The first year I was back home in Wisconsin after leaving Guatemala, I went to the 4th of July parade. I tried to take my dog, and he was a handful. Solo barked at the horses and every dog that went by. I decided that I wouldn’t take him back the next year, but I didn’t go back either.

“Are you going to the fireworks?” my aunt asked. “It’s such a nice spot on the hill. You can see four or five towns’ displays.”

“I don’t know,” I answered at 11:00 that morning.

“Are you coming with us to watch fireworks?” my dad asked.

“No,” I answered at 7:00 p.m.

“Why?” I asked myself. Mosquitoes? Heat? Worry that other dogs might come by? The fact that more and more people have discovered that spot and it isn’t so private anywhere?

I just don’t want to. That is actually the answer, and it is an ironic one at that. I can name what I was doing on most holidays in Guatemala, and at the same time, I was always lamenting that I wasn’t home to celebrate. I bought hot dogs on 4th of July. I tried to maneuver my work schedule to be home the morning of the Macy’s Thanksgiving Day parade. I convinced myself in hotel rooms for five years straight that if I was just at home, I would be joyously partying on New Year’s Eve, but I haven’t done any of those things.

July heat is upon me now. The kind that keeps my dog’s afternoon wanderings under fifteen minutes. But sometimes we stay out a little longer under the branches of a mulberry tree. I slip his leash around my foot and settle into a spot that avoids ant hills and flattened berry stains. Lying on my back in the shade, tucked away from summer, the leaves above me are black swirls and cut outs. Black lace, I decide. But why does that matter? Because, like the holidays, it’s the reverse that sometimes matters.
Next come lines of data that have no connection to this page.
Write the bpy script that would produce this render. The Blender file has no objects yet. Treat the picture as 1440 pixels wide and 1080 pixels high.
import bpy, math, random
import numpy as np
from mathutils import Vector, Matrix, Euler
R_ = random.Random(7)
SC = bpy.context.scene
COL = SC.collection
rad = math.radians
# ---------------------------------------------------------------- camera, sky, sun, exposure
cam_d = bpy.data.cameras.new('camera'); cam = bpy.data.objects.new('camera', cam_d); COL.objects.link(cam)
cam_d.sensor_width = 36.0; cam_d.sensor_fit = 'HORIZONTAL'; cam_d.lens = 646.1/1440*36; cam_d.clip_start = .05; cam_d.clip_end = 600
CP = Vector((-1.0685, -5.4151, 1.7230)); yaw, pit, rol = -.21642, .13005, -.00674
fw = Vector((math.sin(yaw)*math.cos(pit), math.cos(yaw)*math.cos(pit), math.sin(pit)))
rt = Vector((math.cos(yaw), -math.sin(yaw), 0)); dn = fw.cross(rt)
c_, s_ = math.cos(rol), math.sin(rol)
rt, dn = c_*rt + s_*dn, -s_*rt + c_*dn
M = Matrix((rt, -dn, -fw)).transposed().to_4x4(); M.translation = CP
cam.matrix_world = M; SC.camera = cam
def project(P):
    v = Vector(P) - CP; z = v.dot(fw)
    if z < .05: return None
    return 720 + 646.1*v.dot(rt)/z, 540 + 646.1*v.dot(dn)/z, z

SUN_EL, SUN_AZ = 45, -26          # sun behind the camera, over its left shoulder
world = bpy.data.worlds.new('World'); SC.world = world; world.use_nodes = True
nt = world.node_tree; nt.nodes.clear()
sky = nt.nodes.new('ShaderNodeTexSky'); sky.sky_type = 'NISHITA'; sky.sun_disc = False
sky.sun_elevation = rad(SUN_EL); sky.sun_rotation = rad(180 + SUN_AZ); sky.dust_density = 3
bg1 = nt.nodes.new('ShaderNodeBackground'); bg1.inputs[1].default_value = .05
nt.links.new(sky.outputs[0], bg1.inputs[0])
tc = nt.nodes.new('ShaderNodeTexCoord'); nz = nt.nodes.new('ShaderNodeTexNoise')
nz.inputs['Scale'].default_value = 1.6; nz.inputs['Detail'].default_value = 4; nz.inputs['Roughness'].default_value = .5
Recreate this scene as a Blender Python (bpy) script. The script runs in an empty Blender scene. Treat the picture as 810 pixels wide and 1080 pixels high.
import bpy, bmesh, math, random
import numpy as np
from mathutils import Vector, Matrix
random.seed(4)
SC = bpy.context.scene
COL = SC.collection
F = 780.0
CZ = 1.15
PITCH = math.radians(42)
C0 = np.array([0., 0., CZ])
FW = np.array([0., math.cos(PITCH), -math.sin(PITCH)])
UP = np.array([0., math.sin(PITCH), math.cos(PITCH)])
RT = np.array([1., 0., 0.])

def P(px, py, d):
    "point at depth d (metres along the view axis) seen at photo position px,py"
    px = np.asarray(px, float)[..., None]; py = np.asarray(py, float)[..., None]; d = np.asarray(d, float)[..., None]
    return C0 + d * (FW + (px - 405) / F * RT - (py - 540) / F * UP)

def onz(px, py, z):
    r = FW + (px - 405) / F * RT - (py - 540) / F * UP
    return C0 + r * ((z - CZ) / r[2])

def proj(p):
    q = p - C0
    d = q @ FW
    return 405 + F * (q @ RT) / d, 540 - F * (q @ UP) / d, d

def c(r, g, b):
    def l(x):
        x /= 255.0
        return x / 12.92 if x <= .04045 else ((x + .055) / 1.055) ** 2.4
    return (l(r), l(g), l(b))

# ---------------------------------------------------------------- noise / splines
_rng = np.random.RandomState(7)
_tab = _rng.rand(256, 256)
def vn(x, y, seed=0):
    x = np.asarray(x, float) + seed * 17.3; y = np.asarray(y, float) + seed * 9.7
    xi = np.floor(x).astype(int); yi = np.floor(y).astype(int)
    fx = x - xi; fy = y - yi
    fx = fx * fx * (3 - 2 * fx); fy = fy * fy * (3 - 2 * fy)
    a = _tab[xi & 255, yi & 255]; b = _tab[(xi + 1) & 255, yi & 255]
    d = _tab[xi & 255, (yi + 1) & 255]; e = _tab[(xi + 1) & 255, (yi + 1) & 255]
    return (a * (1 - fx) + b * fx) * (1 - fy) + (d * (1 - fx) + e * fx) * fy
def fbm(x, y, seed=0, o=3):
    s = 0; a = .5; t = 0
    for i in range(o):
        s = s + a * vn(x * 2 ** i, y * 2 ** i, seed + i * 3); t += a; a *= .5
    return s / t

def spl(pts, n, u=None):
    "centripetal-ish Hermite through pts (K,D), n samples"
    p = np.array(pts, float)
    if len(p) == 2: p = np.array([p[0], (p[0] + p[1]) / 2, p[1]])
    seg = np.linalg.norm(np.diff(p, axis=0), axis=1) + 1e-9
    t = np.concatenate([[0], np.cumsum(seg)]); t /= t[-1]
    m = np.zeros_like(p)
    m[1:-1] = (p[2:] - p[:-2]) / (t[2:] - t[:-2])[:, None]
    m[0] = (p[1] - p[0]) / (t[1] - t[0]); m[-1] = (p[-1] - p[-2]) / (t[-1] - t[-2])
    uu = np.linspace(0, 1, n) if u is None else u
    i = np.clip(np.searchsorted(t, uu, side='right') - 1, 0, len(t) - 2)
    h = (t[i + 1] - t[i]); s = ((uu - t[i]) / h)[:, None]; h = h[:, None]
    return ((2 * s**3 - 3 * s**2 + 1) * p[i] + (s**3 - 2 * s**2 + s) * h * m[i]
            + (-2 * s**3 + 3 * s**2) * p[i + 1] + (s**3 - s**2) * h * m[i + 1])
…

It wasn’t missing the holidays that was the problem, but the hole cut out in the shape of people and places that I love. I spent those days looking through a reversed design, so much so that I could only focus on the negative space.

Unfortunately it is all too easy to drape black lace across your day. I flip it over my face so easily when I receive magazines in the mail because they are complimentary with the payment for writing contests I didn’t win. I hang it from my window when I wince at the sweet smell of fresh cut alfalfa as plants screaming out at their death. Honestly, the scent of decomposition is worse than death in the form of poop from industrial farming spread across the same field and worked in with water from the irrigator. Mostly I blindfold myself with the crinkly cloth when I constantly mention how someone else values my job with its low salary instead of how capable and productive I feel while I am doing it. I need to stop paying attention to what was supposed to be important, like the holidays I am not celebrating because every day make me so happy.

“What are you doing now?” echoes the question from friends and family alike, because to not be doing something, I should be doing something else, something better. I close my eyes and feel the shimmer of the black lace, the beauty in negative space.